Spookily, he is not the only class-of-2024 director being tipped for that festival; while promoting their film The Brutalist, director Brady Corbet was similarly preoccupied with producing his partner Mona Fastvold’s new film Ann Lee, a musical — yes, you read that right — about the founder of the Shaker movement (aka the “female Messiah”) starring Amanda Seyfried. Fastvold’s previous films premiered at Sundance (The Sleepwalker) and Venice (The World to Come), and although Corbet was at Cannes as an actor with Martha Marcy May Marlene, his own films tend to go to Venice, a longtime supporter of his work. As you can see from his casting, he’s nothing if not loyal, so it could go either way.

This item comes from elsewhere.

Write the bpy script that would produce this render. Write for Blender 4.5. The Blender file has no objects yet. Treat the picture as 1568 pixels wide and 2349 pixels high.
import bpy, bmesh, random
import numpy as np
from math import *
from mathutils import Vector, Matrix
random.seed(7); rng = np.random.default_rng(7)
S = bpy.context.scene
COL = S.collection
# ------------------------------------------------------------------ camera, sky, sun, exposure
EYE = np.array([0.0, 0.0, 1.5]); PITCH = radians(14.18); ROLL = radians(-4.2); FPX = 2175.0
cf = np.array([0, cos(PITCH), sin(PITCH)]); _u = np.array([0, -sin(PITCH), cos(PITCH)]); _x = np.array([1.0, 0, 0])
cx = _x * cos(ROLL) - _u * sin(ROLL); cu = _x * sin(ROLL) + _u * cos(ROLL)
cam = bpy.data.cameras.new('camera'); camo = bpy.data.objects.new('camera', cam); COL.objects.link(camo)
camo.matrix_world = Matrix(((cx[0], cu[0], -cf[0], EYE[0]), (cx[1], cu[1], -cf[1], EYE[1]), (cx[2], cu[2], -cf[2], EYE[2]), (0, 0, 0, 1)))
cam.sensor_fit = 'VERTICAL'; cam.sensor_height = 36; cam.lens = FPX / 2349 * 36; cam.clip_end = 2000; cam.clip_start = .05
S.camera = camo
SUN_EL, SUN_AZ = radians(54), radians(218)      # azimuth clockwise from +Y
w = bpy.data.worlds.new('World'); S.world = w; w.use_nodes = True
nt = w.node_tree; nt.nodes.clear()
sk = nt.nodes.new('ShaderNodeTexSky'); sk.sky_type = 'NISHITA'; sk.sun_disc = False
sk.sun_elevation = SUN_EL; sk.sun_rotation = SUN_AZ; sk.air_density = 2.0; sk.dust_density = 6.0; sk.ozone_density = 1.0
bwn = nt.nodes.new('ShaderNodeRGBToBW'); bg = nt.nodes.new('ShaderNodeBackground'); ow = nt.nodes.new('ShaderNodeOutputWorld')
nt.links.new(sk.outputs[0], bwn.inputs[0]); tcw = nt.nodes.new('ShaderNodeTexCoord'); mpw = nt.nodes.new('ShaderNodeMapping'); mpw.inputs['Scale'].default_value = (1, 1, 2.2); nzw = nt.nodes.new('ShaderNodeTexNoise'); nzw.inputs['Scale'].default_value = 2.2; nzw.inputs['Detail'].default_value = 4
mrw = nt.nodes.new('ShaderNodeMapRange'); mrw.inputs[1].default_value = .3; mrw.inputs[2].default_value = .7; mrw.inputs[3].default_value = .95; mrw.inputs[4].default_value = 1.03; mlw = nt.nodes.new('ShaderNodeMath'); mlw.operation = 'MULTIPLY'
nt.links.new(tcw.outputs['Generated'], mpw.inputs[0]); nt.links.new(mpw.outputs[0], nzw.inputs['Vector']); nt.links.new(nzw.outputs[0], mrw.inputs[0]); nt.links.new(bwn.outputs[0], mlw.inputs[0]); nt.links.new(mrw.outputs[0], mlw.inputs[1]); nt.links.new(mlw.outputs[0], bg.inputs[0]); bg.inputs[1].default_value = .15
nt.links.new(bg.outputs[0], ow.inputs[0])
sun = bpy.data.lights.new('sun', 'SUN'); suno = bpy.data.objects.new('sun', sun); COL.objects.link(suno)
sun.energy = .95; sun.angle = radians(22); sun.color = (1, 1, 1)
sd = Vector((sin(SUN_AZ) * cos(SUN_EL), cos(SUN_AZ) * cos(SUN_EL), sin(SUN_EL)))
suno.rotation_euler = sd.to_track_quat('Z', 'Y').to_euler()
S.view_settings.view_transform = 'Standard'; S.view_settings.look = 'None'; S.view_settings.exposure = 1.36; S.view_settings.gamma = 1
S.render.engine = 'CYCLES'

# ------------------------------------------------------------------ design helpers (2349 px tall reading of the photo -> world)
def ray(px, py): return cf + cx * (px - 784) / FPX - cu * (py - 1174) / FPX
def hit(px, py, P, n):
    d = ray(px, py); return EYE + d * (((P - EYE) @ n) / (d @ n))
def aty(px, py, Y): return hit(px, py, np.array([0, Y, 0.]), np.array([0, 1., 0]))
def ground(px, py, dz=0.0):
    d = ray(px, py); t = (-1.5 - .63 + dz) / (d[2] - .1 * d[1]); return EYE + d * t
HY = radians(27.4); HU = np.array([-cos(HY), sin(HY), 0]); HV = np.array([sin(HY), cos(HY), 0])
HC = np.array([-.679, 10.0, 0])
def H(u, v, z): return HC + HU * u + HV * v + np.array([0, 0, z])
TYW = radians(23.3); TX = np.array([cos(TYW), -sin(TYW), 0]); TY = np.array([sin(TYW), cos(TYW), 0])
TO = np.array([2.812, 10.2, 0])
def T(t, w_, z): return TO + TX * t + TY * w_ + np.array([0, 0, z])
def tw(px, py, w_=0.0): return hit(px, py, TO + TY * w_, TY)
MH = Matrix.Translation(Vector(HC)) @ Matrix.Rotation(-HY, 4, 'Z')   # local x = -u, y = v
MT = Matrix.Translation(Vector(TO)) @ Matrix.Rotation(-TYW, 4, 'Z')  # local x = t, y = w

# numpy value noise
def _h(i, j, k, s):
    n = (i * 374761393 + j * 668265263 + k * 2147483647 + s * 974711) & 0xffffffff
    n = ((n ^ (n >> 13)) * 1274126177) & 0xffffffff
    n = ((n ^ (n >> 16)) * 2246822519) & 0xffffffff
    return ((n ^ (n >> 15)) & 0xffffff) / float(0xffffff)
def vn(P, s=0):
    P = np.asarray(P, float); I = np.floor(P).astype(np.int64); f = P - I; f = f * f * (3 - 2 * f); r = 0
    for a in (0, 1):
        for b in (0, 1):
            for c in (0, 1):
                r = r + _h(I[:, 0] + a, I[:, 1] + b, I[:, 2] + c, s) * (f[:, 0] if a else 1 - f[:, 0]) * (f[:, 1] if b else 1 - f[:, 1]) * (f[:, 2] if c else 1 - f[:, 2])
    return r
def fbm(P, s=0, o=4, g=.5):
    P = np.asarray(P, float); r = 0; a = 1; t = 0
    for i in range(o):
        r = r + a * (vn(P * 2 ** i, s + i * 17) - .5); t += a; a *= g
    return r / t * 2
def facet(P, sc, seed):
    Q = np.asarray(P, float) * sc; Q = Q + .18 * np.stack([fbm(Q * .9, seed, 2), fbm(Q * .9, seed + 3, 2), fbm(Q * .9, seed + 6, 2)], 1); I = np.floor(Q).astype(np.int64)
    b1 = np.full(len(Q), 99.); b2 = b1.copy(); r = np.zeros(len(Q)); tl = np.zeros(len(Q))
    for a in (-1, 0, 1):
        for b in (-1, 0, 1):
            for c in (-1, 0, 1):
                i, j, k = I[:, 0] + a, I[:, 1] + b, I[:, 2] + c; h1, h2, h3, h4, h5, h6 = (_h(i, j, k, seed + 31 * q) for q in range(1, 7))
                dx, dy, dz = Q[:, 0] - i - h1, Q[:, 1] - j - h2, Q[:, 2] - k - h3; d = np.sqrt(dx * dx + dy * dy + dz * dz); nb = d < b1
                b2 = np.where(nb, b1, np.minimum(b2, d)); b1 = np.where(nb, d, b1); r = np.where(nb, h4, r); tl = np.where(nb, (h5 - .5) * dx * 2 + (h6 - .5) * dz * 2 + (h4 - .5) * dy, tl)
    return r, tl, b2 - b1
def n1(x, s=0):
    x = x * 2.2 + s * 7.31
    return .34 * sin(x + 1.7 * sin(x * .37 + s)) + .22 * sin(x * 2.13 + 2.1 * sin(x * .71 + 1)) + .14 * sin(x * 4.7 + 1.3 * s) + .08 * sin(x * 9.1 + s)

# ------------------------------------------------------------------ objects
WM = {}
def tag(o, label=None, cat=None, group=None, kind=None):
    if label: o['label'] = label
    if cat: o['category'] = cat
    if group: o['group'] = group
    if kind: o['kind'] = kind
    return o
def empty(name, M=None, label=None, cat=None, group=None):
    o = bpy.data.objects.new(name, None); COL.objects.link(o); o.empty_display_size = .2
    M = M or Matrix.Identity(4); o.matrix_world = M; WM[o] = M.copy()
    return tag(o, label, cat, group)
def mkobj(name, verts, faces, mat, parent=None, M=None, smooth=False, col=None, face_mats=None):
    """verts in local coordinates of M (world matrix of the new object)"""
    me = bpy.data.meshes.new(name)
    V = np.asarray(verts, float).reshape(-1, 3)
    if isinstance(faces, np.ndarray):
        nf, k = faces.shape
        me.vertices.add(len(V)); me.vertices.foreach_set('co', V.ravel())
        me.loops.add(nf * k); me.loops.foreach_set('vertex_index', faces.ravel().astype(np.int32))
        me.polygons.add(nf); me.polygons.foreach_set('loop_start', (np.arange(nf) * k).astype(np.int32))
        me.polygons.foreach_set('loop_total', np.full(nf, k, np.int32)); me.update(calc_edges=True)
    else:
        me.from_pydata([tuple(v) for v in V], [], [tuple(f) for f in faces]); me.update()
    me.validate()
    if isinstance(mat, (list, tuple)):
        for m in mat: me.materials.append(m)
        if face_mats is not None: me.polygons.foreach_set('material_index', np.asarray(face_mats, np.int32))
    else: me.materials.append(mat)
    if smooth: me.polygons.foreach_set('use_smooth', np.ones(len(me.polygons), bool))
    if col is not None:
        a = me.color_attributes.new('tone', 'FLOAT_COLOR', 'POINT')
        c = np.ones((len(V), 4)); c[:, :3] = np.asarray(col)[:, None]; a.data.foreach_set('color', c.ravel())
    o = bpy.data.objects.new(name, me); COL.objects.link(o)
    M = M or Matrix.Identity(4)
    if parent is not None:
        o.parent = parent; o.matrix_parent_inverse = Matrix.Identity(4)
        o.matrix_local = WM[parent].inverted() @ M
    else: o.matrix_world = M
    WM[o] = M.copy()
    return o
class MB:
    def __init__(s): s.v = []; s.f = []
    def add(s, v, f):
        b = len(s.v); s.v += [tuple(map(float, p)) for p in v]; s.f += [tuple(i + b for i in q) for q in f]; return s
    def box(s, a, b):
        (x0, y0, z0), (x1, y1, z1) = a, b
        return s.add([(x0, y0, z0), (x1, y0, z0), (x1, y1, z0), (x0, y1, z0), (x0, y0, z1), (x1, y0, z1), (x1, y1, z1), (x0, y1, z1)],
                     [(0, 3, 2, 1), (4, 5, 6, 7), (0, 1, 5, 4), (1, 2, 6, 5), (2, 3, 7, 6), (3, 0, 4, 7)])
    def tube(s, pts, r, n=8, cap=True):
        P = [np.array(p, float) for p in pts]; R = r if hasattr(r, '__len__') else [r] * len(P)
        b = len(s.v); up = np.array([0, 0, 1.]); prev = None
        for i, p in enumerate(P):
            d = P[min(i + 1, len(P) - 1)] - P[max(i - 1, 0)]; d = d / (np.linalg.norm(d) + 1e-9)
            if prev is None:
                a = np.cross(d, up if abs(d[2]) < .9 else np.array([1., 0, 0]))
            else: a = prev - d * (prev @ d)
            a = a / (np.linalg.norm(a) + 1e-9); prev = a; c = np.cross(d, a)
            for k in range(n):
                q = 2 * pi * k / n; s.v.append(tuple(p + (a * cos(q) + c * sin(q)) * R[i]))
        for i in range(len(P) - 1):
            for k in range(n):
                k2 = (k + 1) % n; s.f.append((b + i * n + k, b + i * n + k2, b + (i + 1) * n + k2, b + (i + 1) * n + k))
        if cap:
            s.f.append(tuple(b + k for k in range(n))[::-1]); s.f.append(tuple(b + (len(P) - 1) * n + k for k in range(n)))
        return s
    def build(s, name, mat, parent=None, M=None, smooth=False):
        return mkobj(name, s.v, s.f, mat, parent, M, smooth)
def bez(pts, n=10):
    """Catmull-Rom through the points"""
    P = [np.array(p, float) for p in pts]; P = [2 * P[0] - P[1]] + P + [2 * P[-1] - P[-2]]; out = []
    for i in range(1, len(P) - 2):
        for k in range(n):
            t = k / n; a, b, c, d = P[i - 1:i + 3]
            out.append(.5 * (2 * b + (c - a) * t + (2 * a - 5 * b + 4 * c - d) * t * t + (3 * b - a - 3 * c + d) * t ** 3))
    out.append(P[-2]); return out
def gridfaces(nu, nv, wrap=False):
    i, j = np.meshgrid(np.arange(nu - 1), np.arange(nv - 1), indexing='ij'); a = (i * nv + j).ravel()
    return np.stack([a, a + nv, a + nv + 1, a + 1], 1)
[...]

Colin Farrell on the set of ‘Ballad of a Small Player’ Netflix

Conclave helmer Edward Berger, meanwhile, isn’t licking his wounds from the Academy’s Best Director snub; his new film — a Netflix production — will likely head straight to the fall festivals, giving him a breather after Conclave‘s last-minute stall at the Oscars. Titled The Ballad of a Small Player and based on the 2014 novel by Lawrence Osborne, his follow-up guarantees BAFTA attention at least with the casting of Colin Farrell and Tilda Swinton in a Macau-set gambling drama.

But the master of the quick turnaround, for now, has to be Greek director Yorgos Lanthimos, whose Kinds of Kindness attracted early awards buzz that only paid out in a surprise Golden Globe nomination for Jesse Plemons in the Best Actor – Musical or Comedy category. This winter sees Lanthimos debut his third film in as many years — Bugonia, a sci-fi this time, based on the 2003 Korean film Save the Green Planet! and, again, starring Emma Stone. In any previous year, such speed would be considered superhuman, but somehow that kind of work ethic doesn’t seem to register anymore in the accelerated world of today.